[THE TASK]: Copy down all of the data underneath, exactly as shown.

[AVAILABLE DATA]:
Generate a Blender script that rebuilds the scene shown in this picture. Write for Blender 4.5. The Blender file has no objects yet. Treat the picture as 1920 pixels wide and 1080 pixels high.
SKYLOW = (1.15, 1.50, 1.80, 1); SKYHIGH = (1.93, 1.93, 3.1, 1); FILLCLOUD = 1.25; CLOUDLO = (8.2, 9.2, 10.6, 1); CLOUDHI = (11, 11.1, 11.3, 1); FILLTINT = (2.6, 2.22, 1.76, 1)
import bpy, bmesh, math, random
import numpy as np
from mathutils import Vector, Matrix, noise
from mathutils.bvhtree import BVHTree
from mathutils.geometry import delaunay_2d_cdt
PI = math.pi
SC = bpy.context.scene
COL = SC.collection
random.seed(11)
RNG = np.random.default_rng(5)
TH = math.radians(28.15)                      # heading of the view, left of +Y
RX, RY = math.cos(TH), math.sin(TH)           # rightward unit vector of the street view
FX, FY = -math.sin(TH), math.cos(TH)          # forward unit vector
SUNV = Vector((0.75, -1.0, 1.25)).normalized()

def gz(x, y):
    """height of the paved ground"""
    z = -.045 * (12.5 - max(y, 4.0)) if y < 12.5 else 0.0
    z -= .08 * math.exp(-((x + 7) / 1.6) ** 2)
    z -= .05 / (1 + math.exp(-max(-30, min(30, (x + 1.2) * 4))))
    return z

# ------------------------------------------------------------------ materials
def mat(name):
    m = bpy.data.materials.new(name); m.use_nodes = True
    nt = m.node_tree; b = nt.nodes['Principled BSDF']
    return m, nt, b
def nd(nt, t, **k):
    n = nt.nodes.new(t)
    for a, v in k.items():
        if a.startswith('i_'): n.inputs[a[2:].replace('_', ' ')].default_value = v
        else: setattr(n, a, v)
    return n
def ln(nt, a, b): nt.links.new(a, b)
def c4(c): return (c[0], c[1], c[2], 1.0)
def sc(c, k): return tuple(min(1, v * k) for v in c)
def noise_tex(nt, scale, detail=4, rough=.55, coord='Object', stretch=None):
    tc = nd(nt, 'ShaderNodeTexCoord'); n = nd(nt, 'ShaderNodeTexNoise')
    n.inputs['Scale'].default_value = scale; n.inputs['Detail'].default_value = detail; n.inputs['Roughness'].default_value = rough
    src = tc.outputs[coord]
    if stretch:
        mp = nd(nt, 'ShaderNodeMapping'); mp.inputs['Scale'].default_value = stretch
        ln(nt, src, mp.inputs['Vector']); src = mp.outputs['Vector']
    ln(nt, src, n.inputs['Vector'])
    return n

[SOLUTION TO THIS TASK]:
Generate a Blender script that rebuilds the scene shown in this picture. Write for Blender 4.5. The Blender file has no objects yet. Treat the picture as 1920 pixels wide and 1080 pixels high.
SKYLOW = (1.15, 1.50, 1.80, 1); SKYHIGH = (1.93, 1.93, 3.1, 1); FILLCLOUD = 1.25; CLOUDLO = (8.2, 9.2, 10.6, 1); CLOUDHI = (11, 11.1, 11.3, 1); FILLTINT = (2.6, 2.22, 1.76, 1)
import bpy, bmesh, math, random
import numpy as np
from mathutils import Vector, Matrix, noise
from mathutils.bvhtree import BVHTree
from mathutils.geometry import delaunay_2d_cdt
PI = math.pi
SC = bpy.context.scene
COL = SC.collection
random.seed(11)
RNG = np.random.default_rng(5)
TH = math.radians(28.15)                      # heading of the view, left of +Y
RX, RY = math.cos(TH), math.sin(TH)           # rightward unit vector of the street view
FX, FY = -math.sin(TH), math.cos(TH)          # forward unit vector
SUNV = Vector((0.75, -1.0, 1.25)).normalized()

def gz(x, y):
    """height of the paved ground"""
    z = -.045 * (12.5 - max(y, 4.0)) if y < 12.5 else 0.0
    z -= .08 * math.exp(-((x + 7) / 1.6) ** 2)
    z -= .05 / (1 + math.exp(-max(-30, min(30, (x + 1.2) * 4))))
    return z

# ------------------------------------------------------------------ materials
def mat(name):
    m = bpy.data.materials.new(name); m.use_nodes = True
    nt = m.node_tree; b = nt.nodes['Principled BSDF']
    return m, nt, b
def nd(nt, t, **k):
    n = nt.nodes.new(t)
    for a, v in k.items():
        if a.startswith('i_'): n.inputs[a[2:].replace('_', ' ')].default_value = v
        else: setattr(n, a, v)
    return n
def ln(nt, a, b): nt.links.new(a, b)
def c4(c): return (c[0], c[1], c[2], 1.0)
def sc(c, k): return tuple(min(1, v * k) for v in c)
def noise_tex(nt, scale, detail=4, rough=.55, coord='Object', stretch=None):
    tc = nd(nt, 'ShaderNodeTexCoord'); n = nd(nt, 'ShaderNodeTexNoise')
    n.inputs['Scale'].default_value = scale; n.inputs['Detail'].default_value = detail; n.inputs['Roughness'].default_value = rough
    src = tc.outputs[coord]
    if stretch:
        mp = nd(nt, 'ShaderNodeMapping'); mp.inputs['Scale'].default_value = stretch
        ln(nt, src, mp.inputs['Vector']); src = mp.outputs['Vector']
    ln(nt, src, n.inputs['Vector'])
    return n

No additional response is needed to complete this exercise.